[Marxism] Walk like an Egyptian
Louis Proyect
lnp3 at panix.com
Tue Jun 8 17:58:00 MDT 2004
Walking Like an Egyptian
the American Destinies of a Revolutionary French Secret Society
(a paper presented at the Association for Esoteric Studies by our own
non-esoteric comrade.)
by
Mark A. Lause
For better or worse, the subject here is the stuff of legend. From the
days of the French Revolution, some conservative conspiracy theorists on
both sides of the Atlantic have urged Draconian measures to repress
secret plots against the status quo lurking beneath the seemingly
harmless façade of freemasonry. For early American Federalists, fear
of the Bavarian Illuminati had helped inspire passage of the 1798 Alien
and Sedition Laws; this initial decision to brush aside constitutional
liberties in the name of national security contributed mightily to the
success of the Jeffersonian Democratic-Republicans and the emergence of
a political party system in this country. A generation later, the 1826
kidnapping and disappearance of William Morgan, a freemason who planned
to publish the secrets of the order fueled a massive Antimasonic
movement, which helped reorganize that party system into the Democratic
and Whig rivalry.

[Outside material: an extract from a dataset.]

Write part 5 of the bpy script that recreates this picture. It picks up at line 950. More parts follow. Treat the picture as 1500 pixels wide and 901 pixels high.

Up to our own times, official panic over the possible
presence of unseen enemies has made major contributions to the shaping
of our history.
Scholars have built a respectable literature about conspiratorial secret
societies that deals rather dismissively with such legends. Quite
correctly, they describe the major political importance of secret
societies as providing sufficiently plausible justifications for those
in power eager to repress without actual proofs of wrongdoing.[1] The
general consensus seems to be that such conspiracies did not exist, that
those which did were not very important, and, if they were, they were
not important in the United States.
Nevertheless, there was at least one kernel of truth in the shadows of
suspicion. Certainly, the tangled history of freemasonry has largely
mirrored the political and social views of those drawn to the craft, and
some of those drawn to the more peculiar pseudo-Egyptian forms of the
order reflected views that were accordingly distinctive. A generation
ago, Boris I. Nicolaevsky demonstrated that, in fact, the nineteenth
century Order of Memphis actually did mask the ongoing revolutionary
activism of French radicals both at home at abroad, strikingly so in the
case of émigré circles at London. Moreover, in 1856, this same
revolutionary Masonic order reached America, which, at the same time,
saw the rise of many French-speaking sections of the the International
Association, the International Workingmen’s Association, and other
radical labor currents. This paper explores the translation of
Egyptian rite freemasonry into an American organization, with an eye to
filling in some missing features in a nascent American Left.